**TASK**
Everything from the first line to the line containing "g.build('picture', None, sh)" is to be repeated exactly; nothing past it.

**SOURCE MATERIAL**
- - - - - - -

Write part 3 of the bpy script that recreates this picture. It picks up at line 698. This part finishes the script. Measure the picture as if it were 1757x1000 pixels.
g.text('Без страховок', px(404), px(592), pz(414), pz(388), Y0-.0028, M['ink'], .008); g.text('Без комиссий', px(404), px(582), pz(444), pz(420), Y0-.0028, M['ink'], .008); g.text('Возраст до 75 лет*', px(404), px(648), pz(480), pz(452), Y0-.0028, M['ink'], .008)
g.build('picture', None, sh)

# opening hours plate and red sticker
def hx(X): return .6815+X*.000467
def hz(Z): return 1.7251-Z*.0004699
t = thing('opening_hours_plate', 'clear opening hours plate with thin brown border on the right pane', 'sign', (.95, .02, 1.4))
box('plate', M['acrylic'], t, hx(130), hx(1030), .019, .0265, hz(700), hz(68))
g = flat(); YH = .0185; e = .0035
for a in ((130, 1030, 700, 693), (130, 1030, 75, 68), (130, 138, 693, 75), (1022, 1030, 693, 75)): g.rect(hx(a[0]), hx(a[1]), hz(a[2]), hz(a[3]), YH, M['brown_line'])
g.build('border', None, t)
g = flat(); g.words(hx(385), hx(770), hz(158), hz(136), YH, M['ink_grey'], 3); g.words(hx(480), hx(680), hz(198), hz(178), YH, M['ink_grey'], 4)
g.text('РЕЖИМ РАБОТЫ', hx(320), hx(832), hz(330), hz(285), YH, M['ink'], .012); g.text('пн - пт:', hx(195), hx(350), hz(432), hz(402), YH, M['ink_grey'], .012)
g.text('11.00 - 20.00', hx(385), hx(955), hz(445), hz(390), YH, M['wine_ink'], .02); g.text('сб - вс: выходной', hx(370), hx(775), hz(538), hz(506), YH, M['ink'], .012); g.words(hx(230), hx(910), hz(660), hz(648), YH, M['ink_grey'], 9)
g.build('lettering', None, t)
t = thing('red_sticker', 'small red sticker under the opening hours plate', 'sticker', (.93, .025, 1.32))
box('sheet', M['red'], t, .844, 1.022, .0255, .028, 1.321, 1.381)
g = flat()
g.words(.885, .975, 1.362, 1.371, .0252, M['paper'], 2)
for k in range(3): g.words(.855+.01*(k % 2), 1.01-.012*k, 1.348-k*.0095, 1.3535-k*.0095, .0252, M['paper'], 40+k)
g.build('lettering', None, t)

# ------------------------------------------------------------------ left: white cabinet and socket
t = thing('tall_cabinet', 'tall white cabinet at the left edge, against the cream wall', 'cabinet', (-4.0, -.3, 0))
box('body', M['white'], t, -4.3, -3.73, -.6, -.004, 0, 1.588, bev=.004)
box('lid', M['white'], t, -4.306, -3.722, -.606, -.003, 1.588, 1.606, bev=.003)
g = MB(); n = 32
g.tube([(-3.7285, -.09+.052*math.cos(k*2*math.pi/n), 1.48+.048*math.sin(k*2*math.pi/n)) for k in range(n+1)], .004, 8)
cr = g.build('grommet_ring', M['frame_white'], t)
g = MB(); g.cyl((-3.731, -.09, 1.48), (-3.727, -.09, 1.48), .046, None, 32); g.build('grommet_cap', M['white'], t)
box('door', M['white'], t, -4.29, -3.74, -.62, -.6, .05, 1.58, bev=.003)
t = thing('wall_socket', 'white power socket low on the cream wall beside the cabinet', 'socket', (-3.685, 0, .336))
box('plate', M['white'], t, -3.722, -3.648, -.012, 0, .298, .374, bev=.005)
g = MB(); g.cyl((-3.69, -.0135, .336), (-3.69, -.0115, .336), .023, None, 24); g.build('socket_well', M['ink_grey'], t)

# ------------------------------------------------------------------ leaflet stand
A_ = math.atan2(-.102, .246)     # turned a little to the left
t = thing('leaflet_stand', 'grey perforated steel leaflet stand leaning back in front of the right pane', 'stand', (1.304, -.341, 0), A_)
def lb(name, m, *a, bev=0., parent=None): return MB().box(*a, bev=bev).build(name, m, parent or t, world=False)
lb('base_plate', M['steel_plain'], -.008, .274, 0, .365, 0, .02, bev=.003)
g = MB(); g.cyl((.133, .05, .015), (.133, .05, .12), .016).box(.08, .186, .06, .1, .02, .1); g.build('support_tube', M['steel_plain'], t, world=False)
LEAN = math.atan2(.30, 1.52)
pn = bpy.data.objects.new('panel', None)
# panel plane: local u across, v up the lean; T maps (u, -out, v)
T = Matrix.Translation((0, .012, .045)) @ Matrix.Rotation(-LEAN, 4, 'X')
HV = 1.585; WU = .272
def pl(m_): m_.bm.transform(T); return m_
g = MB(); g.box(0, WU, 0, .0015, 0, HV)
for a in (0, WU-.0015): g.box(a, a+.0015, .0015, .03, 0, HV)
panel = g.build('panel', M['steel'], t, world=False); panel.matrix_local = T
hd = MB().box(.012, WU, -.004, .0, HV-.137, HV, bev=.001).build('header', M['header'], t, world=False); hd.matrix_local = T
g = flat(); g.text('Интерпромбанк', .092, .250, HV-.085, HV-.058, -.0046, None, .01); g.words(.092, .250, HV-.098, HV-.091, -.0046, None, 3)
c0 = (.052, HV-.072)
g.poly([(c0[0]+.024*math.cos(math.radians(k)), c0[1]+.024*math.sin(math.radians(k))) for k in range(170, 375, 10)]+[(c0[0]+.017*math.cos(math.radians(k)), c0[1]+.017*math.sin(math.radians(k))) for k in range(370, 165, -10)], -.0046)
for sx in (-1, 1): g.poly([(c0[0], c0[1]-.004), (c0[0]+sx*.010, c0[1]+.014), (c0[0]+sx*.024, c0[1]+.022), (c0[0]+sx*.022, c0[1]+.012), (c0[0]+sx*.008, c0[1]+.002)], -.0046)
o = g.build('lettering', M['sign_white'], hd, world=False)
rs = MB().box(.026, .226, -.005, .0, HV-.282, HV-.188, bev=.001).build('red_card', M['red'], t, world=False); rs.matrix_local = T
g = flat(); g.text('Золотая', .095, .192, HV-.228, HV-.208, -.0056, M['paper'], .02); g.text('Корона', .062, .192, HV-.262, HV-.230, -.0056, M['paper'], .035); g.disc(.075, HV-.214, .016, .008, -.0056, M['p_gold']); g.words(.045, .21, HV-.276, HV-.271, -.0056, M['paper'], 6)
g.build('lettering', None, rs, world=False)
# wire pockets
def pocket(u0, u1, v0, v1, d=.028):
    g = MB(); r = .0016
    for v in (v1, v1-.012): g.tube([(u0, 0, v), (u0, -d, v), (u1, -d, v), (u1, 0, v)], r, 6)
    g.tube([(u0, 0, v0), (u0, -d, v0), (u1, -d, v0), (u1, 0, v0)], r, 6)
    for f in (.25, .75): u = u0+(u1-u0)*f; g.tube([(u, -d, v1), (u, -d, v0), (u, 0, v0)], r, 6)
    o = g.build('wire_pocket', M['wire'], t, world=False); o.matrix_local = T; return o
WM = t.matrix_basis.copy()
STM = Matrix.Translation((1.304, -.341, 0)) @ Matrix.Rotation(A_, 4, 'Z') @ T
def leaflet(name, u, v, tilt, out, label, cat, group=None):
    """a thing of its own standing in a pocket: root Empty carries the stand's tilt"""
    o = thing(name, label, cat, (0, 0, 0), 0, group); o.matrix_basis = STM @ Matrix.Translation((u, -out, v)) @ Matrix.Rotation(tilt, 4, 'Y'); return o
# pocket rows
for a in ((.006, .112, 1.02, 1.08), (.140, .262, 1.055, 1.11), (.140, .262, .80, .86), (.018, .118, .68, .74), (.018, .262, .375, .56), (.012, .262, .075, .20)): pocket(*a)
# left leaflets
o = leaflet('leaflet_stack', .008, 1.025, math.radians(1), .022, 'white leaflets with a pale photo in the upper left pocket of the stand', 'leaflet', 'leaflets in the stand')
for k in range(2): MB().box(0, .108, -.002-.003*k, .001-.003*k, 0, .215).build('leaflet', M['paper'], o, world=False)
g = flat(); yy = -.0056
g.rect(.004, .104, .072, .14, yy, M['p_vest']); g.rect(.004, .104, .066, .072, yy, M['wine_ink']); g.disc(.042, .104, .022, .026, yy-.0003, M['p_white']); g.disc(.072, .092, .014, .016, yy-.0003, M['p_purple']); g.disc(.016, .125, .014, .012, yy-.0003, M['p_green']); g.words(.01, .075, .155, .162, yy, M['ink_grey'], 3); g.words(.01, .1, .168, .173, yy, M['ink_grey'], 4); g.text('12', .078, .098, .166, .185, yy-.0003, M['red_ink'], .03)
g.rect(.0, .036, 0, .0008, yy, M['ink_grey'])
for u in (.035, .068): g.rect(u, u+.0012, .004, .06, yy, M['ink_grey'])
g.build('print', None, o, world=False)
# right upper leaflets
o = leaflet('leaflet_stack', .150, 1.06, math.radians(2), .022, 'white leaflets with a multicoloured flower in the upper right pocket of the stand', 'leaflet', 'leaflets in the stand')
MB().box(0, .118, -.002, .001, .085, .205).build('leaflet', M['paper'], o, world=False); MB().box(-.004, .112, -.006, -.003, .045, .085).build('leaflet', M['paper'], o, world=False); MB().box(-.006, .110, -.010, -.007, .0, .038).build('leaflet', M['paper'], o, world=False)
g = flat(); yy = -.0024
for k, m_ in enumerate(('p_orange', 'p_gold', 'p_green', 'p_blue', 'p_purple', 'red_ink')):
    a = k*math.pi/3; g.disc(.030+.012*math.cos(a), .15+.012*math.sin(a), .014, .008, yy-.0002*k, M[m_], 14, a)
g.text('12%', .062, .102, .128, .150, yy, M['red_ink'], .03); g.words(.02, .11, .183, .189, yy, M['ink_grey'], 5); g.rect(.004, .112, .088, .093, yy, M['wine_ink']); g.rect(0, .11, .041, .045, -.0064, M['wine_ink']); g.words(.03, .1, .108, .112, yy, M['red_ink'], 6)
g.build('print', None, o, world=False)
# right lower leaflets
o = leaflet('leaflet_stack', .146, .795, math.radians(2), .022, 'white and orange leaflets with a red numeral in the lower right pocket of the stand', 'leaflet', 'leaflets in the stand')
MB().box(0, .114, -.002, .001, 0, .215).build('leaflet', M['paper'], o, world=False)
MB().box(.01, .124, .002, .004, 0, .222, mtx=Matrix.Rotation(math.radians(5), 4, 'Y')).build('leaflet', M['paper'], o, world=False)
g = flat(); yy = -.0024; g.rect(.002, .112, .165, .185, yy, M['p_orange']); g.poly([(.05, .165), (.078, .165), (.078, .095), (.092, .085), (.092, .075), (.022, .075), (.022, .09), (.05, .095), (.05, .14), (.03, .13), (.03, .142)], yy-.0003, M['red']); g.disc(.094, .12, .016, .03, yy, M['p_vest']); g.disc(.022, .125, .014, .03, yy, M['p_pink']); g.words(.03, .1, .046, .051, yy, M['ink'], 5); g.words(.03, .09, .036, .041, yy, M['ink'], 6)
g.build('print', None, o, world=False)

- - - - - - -

**ANSWER IN FULL**
Write part 3 of the bpy script that recreates this picture. It picks up at line 698. This part finishes the script. Measure the picture as if it were 1757x1000 pixels.
g.text('Без страховок', px(404), px(592), pz(414), pz(388), Y0-.0028, M['ink'], .008); g.text('Без комиссий', px(404), px(582), pz(444), pz(420), Y0-.0028, M['ink'], .008); g.text('Возраст до 75 лет*', px(404), px(648), pz(480), pz(452), Y0-.0028, M['ink'], .008)
g.build('picture', None, sh)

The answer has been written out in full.